O novo corregedor, por estar fora do país, terá preferido responder por nota às tentativas de contato do líder do PSOL. A comunicação registra: ‘A Corregedoria será rigorosa e tomará todas as providências necessárias assim que for formalmente provocada e estiver de posse de todas as informações a respeito do caso.’ Como se verifica, trata-se apenas de nota interlocutória, em que nada de objetivo se consigna.
A propósito da reiterada ausência de Dudu da Fonte, o novel corregedor, o deputado Chico Alencar observa: ‘Não será por falta de denúncia (que a Corregedoria deixará de se pronunciar). Essa providência será tomada pelo PSOL na quarta ou quinta-feira. Mas entendo que o próprio presidente Marco Maia pode pedir as providências. Os elementos são muito robustos para que ela seja avaliada do ponto de vista ético e de decoro parlamentar. A função de corregedor exige que ele se pronuncie sobre isso. Até em Trípoli é possível contactar as pessoas.’
Com a palavra o sr. Corregedor da Câmara, Eduardo da Fonte.
Com a palavra todos os congressistas que contribuem para esse manancial aparentemente inexgotável em que arrogância e falta entranhada de decoro caminham de mãos dadas.

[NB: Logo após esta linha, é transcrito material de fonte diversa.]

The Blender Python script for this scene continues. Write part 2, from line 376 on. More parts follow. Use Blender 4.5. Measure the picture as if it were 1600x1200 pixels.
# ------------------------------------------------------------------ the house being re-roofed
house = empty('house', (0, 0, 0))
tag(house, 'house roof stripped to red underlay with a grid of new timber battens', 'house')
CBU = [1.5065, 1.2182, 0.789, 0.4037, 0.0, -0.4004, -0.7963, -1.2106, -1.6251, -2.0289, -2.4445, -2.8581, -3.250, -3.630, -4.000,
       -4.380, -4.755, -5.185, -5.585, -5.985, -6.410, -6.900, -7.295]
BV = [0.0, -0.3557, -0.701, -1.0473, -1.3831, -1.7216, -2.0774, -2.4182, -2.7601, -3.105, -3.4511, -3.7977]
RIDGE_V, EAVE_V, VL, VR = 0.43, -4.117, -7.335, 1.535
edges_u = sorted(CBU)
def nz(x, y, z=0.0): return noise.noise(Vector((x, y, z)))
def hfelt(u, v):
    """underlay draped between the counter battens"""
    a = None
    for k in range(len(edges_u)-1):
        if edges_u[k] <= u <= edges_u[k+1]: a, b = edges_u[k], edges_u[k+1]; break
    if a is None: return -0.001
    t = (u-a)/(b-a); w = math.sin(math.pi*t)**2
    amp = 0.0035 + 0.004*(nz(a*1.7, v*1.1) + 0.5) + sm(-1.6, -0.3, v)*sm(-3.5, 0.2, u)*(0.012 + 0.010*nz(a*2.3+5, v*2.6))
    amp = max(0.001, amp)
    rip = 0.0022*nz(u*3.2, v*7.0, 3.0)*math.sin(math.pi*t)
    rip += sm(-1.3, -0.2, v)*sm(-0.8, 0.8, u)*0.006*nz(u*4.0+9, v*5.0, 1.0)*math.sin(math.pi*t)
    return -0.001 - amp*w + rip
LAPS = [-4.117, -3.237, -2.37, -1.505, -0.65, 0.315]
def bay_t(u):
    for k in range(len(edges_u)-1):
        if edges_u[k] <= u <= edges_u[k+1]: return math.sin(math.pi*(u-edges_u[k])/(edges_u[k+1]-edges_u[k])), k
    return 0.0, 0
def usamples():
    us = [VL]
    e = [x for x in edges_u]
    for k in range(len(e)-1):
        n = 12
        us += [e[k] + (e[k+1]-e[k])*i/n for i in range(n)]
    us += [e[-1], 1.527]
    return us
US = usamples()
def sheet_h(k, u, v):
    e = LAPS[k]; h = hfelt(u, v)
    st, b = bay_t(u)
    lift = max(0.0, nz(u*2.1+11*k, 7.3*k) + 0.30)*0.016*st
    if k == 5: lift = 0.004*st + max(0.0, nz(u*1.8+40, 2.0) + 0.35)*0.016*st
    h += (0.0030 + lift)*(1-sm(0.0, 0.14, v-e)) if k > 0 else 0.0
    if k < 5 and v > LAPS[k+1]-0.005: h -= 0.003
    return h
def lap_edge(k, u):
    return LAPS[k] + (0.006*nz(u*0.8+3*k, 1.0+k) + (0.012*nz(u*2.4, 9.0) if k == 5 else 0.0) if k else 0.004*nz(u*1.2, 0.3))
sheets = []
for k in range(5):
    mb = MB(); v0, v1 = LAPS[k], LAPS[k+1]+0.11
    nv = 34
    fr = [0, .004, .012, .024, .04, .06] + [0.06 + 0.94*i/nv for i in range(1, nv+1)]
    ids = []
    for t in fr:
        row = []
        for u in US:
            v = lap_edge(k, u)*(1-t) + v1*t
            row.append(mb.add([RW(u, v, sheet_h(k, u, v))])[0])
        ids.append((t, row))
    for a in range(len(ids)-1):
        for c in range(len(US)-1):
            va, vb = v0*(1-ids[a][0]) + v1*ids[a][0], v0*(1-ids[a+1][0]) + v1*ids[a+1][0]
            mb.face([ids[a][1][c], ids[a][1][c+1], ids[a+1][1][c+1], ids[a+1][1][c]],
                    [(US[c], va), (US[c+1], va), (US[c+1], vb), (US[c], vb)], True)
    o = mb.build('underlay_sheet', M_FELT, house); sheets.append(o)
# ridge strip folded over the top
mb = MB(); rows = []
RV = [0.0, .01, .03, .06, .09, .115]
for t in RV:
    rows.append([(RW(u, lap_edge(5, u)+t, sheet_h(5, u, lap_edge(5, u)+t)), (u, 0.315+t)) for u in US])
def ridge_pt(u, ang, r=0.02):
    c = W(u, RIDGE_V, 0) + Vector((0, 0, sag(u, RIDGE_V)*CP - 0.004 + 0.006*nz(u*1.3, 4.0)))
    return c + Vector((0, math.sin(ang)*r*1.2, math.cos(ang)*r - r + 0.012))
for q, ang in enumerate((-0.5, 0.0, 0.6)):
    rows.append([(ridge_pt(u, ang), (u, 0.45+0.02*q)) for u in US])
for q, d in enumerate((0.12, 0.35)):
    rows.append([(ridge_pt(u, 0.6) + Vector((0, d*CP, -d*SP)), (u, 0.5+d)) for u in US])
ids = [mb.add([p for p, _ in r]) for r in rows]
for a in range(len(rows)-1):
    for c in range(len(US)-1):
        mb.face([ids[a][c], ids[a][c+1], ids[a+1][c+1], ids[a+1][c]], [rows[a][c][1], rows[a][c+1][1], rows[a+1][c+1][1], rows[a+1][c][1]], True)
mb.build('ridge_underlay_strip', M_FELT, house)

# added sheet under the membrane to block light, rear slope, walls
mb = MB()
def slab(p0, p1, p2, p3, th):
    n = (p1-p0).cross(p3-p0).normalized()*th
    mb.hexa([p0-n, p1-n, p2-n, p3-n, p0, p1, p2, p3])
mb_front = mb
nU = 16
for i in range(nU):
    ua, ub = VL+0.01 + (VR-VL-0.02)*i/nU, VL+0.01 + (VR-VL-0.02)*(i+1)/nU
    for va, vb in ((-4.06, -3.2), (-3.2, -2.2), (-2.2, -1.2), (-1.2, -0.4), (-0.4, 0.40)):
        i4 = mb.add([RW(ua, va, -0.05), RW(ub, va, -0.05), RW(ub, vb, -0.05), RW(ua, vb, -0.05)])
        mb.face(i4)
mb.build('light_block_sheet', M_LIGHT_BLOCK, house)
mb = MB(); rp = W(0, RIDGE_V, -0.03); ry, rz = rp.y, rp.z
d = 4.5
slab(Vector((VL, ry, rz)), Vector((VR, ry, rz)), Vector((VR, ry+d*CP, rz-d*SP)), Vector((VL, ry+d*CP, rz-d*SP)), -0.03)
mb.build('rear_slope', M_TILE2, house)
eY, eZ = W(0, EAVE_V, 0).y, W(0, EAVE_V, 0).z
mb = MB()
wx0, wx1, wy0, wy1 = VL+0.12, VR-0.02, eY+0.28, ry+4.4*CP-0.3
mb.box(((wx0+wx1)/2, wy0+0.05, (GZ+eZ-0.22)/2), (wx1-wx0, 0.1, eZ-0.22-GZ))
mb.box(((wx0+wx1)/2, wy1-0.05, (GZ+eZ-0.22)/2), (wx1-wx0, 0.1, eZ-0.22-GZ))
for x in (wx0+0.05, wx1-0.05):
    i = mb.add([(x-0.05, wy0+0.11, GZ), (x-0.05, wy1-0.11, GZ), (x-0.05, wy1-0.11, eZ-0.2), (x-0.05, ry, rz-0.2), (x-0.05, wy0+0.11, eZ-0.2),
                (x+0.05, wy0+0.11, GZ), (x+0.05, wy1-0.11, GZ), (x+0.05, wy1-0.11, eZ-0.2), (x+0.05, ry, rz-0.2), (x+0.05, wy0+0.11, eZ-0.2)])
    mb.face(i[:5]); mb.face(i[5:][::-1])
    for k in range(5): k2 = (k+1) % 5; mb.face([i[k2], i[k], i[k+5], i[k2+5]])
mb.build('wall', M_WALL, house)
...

Até quando seremos brindados com este gênero de comportamento ?

( Fontes: Folha de S. Paulo e O Globo )
[1] O Dicionário Houaiss consigna no verbete chavascal os significados seguintes: terra improdutiva, estéril; mata de espinheiros; lugar sujo de lixo, de imundícies; chiqueiro, pocilga; falta de ordem, desarrumação; desentendimento, briga.